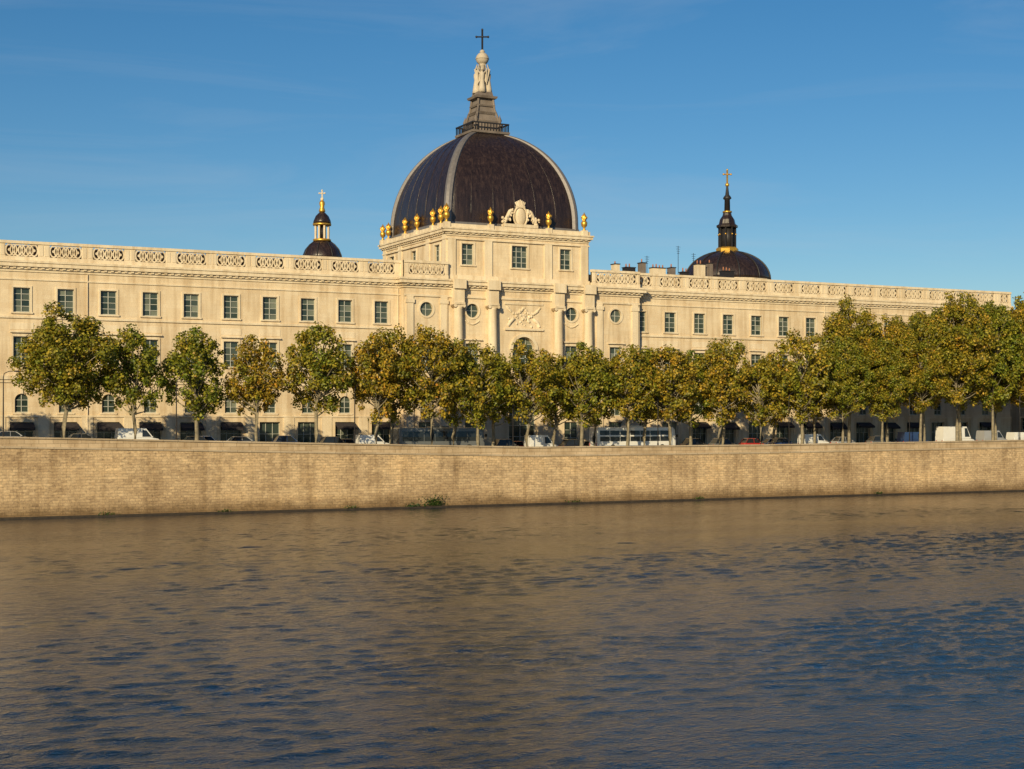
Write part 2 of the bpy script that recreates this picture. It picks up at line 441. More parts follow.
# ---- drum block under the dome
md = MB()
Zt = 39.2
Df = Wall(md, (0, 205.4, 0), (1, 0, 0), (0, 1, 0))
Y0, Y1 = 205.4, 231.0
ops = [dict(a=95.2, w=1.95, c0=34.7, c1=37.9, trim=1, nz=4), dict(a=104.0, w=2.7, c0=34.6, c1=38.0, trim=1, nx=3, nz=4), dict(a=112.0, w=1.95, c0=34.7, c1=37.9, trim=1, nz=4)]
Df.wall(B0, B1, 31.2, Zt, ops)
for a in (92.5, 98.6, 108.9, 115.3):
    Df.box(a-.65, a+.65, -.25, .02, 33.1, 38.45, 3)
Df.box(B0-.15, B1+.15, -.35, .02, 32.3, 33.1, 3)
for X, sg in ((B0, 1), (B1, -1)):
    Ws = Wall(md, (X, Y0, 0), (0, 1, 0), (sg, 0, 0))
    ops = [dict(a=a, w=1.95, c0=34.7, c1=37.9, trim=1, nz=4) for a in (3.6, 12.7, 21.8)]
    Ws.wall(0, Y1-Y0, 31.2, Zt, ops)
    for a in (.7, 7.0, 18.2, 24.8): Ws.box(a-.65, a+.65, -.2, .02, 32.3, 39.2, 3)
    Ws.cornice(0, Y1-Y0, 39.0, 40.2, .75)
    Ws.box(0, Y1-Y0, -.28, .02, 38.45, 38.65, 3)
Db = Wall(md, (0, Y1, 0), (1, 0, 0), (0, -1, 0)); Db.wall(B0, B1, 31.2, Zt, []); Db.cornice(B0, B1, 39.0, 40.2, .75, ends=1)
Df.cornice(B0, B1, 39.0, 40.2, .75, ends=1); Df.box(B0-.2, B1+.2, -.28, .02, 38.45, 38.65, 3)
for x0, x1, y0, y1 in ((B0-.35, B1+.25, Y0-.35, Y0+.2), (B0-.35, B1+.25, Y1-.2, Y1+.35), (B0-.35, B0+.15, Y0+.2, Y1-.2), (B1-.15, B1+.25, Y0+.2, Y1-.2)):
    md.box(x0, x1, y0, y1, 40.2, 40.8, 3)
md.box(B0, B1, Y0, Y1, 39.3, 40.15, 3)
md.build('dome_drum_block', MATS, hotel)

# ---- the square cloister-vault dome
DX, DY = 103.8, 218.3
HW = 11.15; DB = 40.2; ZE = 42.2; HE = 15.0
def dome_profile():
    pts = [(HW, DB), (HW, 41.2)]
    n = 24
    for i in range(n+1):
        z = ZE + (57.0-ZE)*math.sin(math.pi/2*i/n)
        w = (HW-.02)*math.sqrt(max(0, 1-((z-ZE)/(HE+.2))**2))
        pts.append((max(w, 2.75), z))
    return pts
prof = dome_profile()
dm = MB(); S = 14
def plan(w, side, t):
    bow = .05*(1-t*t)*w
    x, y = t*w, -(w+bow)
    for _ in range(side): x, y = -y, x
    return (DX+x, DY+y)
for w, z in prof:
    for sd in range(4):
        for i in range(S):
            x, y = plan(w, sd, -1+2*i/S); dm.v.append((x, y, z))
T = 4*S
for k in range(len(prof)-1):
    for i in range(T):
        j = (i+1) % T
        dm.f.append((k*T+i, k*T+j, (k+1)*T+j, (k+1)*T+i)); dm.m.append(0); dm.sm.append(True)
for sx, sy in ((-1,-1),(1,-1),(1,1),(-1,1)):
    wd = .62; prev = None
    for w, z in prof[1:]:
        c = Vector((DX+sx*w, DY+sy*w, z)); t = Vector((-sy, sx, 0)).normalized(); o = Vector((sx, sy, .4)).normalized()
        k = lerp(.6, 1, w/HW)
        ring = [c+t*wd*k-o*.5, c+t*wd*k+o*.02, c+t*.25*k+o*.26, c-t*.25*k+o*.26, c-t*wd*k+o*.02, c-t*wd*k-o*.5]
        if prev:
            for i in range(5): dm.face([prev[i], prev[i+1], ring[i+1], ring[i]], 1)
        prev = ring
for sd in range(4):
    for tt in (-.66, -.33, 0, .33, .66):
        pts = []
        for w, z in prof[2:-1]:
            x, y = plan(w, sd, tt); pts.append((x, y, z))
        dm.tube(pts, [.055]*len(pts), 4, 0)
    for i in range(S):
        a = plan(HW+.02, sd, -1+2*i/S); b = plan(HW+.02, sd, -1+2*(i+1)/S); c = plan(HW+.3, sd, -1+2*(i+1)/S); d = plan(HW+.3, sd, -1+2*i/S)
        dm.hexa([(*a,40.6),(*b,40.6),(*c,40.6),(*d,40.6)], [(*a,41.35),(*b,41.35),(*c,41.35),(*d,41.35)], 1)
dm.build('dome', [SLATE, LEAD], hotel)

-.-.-

Skipping the pictures, transcribe each line above exactly as it appears.

Complete response:
Write part 2 of the bpy script that recreates this picture. It picks up at line 441. More parts follow.
# ---- drum block under the dome
md = MB()
Zt = 39.2
Df = Wall(md, (0, 205.4, 0), (1, 0, 0), (0, 1, 0))
Y0, Y1 = 205.4, 231.0
ops = [dict(a=95.2, w=1.95, c0=34.7, c1=37.9, trim=1, nz=4), dict(a=104.0, w=2.7, c0=34.6, c1=38.0, trim=1, nx=3, nz=4), dict(a=112.0, w=1.95, c0=34.7, c1=37.9, trim=1, nz=4)]
Df.wall(B0, B1, 31.2, Zt, ops)
for a in (92.5, 98.6, 108.9, 115.3):
    Df.box(a-.65, a+.65, -.25, .02, 33.1, 38.45, 3)
Df.box(B0-.15, B1+.15, -.35, .02, 32.3, 33.1, 3)
for X, sg in ((B0, 1), (B1, -1)):
    Ws = Wall(md, (X, Y0, 0), (0, 1, 0), (sg, 0, 0))
    ops = [dict(a=a, w=1.95, c0=34.7, c1=37.9, trim=1, nz=4) for a in (3.6, 12.7, 21.8)]
    Ws.wall(0, Y1-Y0, 31.2, Zt, ops)
    for a in (.7, 7.0, 18.2, 24.8): Ws.box(a-.65, a+.65, -.2, .02, 32.3, 39.2, 3)
    Ws.cornice(0, Y1-Y0, 39.0, 40.2, .75)
    Ws.box(0, Y1-Y0, -.28, .02, 38.45, 38.65, 3)
Db = Wall(md, (0, Y1, 0), (1, 0, 0), (0, -1, 0)); Db.wall(B0, B1, 31.2, Zt, []); Db.cornice(B0, B1, 39.0, 40.2, .75, ends=1)
Df.cornice(B0, B1, 39.0, 40.2, .75, ends=1); Df.box(B0-.2, B1+.2, -.28, .02, 38.45, 38.65, 3)
for x0, x1, y0, y1 in ((B0-.35, B1+.25, Y0-.35, Y0+.2), (B0-.35, B1+.25, Y1-.2, Y1+.35), (B0-.35, B0+.15, Y0+.2, Y1-.2), (B1-.15, B1+.25, Y0+.2, Y1-.2)):
    md.box(x0, x1, y0, y1, 40.2, 40.8, 3)
md.box(B0, B1, Y0, Y1, 39.3, 40.15, 3)
md.build('dome_drum_block', MATS, hotel)

# ---- the square cloister-vault dome
DX, DY = 103.8, 218.3
HW = 11.15; DB = 40.2; ZE = 42.2; HE = 15.0
def dome_profile():
    pts = [(HW, DB), (HW, 41.2)]
    n = 24
    for i in range(n+1):
        z = ZE + (57.0-ZE)*math.sin(math.pi/2*i/n)
        w = (HW-.02)*math.sqrt(max(0, 1-((z-ZE)/(HE+.2))**2))
        pts.append((max(w, 2.75), z))
    return pts
prof = dome_profile()
dm = MB(); S = 14
def plan(w, side, t):
    bow = .05*(1-t*t)*w
    x, y = t*w, -(w+bow)
    for _ in range(side): x, y = -y, x
    return (DX+x, DY+y)
for w, z in prof:
    for sd in range(4):
        for i in range(S):
            x, y = plan(w, sd, -1+2*i/S); dm.v.append((x, y, z))
T = 4*S
for k in range(len(prof)-1):
    for i in range(T):
        j = (i+1) % T
        dm.f.append((k*T+i, k*T+j, (k+1)*T+j, (k+1)*T+i)); dm.m.append(0); dm.sm.append(True)
for sx, sy in ((-1,-1),(1,-1),(1,1),(-1,1)):
    wd = .62; prev = None
    for w, z in prof[1:]:
        c = Vector((DX+sx*w, DY+sy*w, z)); t = Vector((-sy, sx, 0)).normalized(); o = Vector((sx, sy, .4)).normalized()
        k = lerp(.6, 1, w/HW)
        ring = [c+t*wd*k-o*.5, c+t*wd*k+o*.02, c+t*.25*k+o*.26, c-t*.25*k+o*.26, c-t*wd*k+o*.02, c-t*wd*k-o*.5]
        if prev:
            for i in range(5): dm.face([prev[i], prev[i+1], ring[i+1], ring[i]], 1)
        prev = ring
for sd in range(4):
    for tt in (-.66, -.33, 0, .33, .66):
        pts = []
        for w, z in prof[2:-1]:
            x, y = plan(w, sd, tt); pts.append((x, y, z))
        dm.tube(pts, [.055]*len(pts), 4, 0)
    for i in range(S):
        a = plan(HW+.02, sd, -1+2*i/S); b = plan(HW+.02, sd, -1+2*(i+1)/S); c = plan(HW+.3, sd, -1+2*(i+1)/S); d = plan(HW+.3, sd, -1+2*i/S)
        dm.hexa([(*a,40.6),(*b,40.6),(*c,40.6),(*d,40.6)], [(*a,41.35),(*b,41.35),(*c,41.35),(*d,41.35)], 1)
dm.build('dome', [SLATE, LEAD], hotel)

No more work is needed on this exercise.